* Start Data for the task *

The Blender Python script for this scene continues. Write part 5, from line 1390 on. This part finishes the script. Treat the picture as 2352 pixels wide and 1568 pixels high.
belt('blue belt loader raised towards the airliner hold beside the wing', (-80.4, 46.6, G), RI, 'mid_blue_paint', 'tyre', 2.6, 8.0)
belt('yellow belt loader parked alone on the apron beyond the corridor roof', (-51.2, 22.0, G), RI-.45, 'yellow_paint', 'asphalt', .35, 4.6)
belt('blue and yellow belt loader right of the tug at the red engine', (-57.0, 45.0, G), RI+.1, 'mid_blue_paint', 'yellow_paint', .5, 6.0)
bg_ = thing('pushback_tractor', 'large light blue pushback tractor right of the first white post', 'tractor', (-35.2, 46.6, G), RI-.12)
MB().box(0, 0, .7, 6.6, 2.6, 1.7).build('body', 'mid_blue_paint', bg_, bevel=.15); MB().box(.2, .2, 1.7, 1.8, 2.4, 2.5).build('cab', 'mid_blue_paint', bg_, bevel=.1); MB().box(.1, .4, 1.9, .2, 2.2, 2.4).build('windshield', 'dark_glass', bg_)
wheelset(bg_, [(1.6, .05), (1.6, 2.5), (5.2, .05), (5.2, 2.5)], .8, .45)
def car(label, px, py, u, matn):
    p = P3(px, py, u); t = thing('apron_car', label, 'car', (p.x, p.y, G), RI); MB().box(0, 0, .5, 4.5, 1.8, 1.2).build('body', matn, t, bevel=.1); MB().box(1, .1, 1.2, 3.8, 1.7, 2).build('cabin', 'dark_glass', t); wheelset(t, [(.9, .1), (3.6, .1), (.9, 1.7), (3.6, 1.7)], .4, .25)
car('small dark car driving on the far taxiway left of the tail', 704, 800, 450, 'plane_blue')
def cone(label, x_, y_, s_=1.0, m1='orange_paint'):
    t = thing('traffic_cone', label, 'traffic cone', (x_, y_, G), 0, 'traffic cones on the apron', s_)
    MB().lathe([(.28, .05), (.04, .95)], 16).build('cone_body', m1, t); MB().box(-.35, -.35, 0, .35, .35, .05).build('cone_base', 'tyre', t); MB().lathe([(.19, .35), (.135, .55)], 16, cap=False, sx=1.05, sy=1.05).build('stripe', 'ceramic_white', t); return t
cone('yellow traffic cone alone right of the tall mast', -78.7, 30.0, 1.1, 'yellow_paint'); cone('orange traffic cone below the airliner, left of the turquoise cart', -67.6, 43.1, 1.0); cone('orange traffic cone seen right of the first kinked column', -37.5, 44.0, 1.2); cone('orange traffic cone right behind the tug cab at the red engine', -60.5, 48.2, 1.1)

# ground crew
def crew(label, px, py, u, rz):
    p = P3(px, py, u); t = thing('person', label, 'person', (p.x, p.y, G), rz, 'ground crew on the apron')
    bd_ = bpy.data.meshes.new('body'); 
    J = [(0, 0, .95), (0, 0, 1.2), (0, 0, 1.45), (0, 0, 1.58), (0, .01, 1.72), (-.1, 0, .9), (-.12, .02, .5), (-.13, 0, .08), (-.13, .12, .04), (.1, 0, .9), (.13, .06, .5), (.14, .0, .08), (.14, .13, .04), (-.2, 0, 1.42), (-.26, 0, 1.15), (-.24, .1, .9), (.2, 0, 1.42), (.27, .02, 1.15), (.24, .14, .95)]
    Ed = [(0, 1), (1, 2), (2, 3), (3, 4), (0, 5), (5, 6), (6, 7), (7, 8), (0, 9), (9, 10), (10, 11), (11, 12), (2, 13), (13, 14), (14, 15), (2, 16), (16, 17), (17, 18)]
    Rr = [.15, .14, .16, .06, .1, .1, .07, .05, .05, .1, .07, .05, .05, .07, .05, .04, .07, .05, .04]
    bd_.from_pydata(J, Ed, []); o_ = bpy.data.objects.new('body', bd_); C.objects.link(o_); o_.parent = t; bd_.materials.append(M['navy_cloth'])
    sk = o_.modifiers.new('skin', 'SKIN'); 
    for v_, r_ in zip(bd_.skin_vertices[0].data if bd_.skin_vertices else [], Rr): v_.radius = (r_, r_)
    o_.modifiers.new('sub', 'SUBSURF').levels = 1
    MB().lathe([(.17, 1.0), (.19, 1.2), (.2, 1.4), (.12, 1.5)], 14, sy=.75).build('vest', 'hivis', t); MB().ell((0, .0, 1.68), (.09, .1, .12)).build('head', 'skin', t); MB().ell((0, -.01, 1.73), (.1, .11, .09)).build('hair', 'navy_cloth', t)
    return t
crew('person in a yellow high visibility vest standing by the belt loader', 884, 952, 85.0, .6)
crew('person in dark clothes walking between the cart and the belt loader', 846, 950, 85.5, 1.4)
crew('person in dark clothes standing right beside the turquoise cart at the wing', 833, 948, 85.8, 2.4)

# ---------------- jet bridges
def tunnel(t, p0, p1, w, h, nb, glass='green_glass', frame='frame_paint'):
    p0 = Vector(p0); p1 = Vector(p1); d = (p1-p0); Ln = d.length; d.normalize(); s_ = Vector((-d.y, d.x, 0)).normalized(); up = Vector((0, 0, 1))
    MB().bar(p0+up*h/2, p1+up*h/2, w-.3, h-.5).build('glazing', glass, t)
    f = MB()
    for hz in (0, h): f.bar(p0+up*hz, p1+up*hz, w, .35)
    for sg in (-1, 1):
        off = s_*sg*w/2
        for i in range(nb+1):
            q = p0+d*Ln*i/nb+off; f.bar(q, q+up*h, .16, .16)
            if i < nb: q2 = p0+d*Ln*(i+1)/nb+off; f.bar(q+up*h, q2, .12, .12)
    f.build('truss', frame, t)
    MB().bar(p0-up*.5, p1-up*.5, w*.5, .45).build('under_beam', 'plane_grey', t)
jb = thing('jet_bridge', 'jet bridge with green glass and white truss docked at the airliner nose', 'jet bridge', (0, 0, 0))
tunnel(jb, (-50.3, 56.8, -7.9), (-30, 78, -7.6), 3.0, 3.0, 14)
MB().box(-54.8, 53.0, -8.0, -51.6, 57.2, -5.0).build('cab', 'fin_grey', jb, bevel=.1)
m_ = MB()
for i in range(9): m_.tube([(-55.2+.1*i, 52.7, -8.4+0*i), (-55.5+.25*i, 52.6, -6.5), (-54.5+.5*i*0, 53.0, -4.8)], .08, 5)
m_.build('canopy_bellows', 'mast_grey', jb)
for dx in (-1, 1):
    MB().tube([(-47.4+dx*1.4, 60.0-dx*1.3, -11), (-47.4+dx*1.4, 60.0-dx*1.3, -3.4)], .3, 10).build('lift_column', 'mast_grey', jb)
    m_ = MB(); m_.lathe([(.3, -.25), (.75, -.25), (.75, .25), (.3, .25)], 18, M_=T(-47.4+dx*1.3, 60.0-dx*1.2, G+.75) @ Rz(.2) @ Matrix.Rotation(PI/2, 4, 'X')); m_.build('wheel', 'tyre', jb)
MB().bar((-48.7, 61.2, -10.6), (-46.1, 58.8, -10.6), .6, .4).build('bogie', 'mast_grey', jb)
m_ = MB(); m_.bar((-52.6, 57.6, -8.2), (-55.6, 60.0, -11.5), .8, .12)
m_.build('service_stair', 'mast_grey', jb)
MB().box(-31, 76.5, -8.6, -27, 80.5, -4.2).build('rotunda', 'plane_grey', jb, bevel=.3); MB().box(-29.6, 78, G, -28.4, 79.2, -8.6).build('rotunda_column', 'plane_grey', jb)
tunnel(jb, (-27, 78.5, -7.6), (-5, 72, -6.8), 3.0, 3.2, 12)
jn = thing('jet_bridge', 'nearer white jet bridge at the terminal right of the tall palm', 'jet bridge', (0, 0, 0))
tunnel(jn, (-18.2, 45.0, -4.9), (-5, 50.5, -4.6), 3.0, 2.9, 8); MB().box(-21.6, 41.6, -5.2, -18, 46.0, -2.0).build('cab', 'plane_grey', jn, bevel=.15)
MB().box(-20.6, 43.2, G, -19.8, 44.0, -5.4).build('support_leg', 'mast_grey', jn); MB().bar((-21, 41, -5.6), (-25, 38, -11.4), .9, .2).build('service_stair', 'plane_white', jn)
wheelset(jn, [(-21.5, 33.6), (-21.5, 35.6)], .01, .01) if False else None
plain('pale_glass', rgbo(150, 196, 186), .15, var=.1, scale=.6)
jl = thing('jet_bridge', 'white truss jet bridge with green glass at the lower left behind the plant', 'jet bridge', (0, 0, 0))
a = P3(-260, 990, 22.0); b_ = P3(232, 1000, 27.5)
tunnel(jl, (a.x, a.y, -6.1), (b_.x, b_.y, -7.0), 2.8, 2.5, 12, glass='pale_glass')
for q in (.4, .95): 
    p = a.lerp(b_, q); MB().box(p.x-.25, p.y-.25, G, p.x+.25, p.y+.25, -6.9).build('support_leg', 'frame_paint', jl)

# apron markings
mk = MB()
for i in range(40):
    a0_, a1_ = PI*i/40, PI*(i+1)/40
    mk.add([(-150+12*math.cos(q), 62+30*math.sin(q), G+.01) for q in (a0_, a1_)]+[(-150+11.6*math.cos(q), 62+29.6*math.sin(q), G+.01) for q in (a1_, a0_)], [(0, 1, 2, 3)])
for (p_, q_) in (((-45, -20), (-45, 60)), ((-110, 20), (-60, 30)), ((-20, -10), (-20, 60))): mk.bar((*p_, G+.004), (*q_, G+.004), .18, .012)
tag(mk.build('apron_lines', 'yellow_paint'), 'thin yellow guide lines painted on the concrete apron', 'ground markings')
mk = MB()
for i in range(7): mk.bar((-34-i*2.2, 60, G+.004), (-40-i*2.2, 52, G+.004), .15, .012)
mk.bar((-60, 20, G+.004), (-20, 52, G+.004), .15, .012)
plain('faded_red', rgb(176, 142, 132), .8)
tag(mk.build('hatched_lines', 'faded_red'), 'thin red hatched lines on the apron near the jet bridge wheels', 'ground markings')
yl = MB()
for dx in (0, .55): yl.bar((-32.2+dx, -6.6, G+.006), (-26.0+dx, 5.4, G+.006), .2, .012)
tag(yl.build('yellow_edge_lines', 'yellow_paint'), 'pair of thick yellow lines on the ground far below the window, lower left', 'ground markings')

* End Data for the task *
* Start Data for the task *

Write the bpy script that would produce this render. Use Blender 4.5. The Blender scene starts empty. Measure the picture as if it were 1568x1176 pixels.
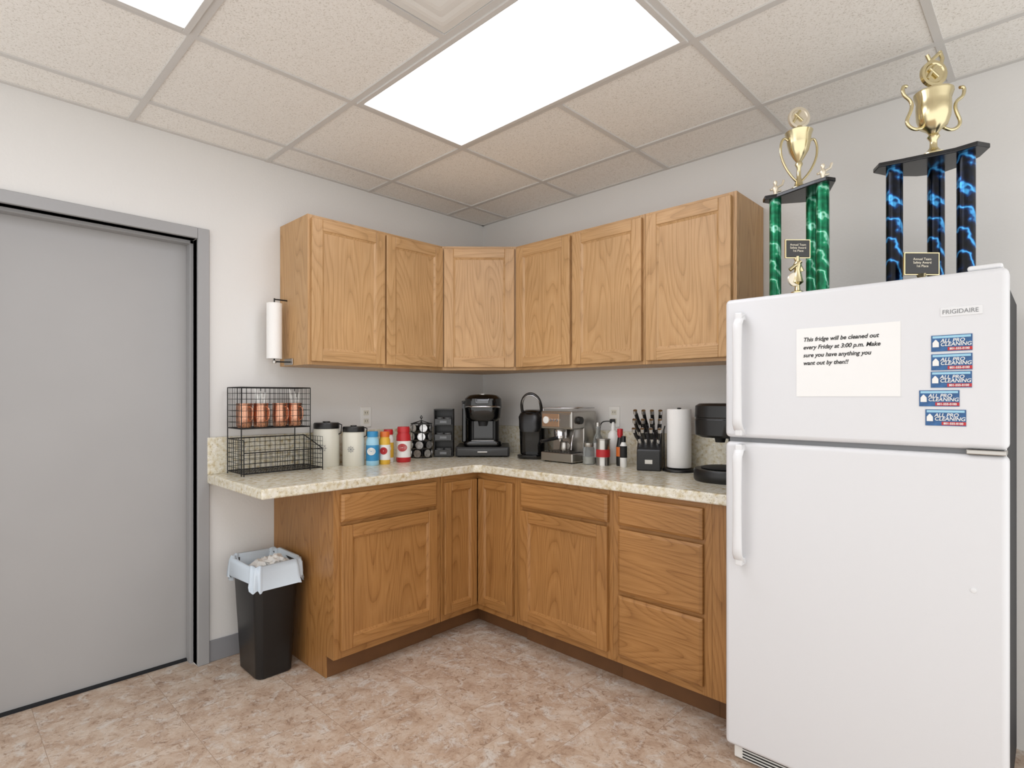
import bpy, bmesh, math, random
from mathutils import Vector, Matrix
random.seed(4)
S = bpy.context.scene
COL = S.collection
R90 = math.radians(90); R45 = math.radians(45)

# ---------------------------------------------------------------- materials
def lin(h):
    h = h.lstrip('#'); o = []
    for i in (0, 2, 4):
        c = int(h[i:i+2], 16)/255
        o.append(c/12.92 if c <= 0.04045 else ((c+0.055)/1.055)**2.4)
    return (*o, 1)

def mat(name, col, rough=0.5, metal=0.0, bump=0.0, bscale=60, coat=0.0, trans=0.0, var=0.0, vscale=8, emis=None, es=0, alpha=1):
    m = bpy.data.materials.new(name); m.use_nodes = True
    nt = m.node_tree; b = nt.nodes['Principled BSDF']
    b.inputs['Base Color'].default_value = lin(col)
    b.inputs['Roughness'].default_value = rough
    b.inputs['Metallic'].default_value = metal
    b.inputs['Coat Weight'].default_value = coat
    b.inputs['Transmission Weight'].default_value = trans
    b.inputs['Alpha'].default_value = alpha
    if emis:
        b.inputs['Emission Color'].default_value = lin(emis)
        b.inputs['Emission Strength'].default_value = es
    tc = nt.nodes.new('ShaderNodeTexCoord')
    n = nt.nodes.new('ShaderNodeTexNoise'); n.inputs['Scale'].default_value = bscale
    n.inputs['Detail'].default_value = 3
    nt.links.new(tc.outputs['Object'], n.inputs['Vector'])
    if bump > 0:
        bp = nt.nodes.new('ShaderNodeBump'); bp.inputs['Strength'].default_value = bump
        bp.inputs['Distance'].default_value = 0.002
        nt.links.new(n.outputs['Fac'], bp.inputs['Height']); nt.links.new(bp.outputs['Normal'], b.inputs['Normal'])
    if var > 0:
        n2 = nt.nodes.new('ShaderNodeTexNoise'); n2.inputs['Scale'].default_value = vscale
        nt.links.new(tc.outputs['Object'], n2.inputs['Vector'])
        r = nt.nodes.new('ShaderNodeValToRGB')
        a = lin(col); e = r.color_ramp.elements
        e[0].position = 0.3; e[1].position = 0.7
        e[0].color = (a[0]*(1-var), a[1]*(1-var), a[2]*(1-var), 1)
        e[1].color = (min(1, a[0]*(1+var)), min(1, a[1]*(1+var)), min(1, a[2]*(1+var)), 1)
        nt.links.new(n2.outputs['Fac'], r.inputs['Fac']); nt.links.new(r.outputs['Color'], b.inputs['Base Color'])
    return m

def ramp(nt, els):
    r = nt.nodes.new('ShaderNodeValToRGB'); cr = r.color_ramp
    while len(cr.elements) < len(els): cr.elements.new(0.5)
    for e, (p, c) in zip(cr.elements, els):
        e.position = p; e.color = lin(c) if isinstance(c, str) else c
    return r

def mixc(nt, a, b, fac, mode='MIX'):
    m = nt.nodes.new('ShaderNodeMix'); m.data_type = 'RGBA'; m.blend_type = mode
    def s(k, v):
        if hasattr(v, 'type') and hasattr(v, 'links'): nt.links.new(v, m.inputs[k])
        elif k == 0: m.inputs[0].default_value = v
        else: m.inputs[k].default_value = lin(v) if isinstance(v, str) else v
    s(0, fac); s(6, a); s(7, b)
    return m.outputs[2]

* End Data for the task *

Leave out the pictures and quote exactly the lines from the one where "Write the bpy" appears to the one where "return (*o, 1)" appears, both ends counted.

Write the bpy script that would produce this render. Use Blender 4.5. The Blender scene starts empty. Measure the picture as if it were 1568x1176 pixels.
import bpy, bmesh, math, random
from mathutils import Vector, Matrix
random.seed(4)
S = bpy.context.scene
COL = S.collection
R90 = math.radians(90); R45 = math.radians(45)

# ---------------------------------------------------------------- materials
def lin(h):
    h = h.lstrip('#'); o = []
    for i in (0, 2, 4):
        c = int(h[i:i+2], 16)/255
        o.append(c/12.92 if c <= 0.04045 else ((c+0.055)/1.055)**2.4)
    return (*o, 1)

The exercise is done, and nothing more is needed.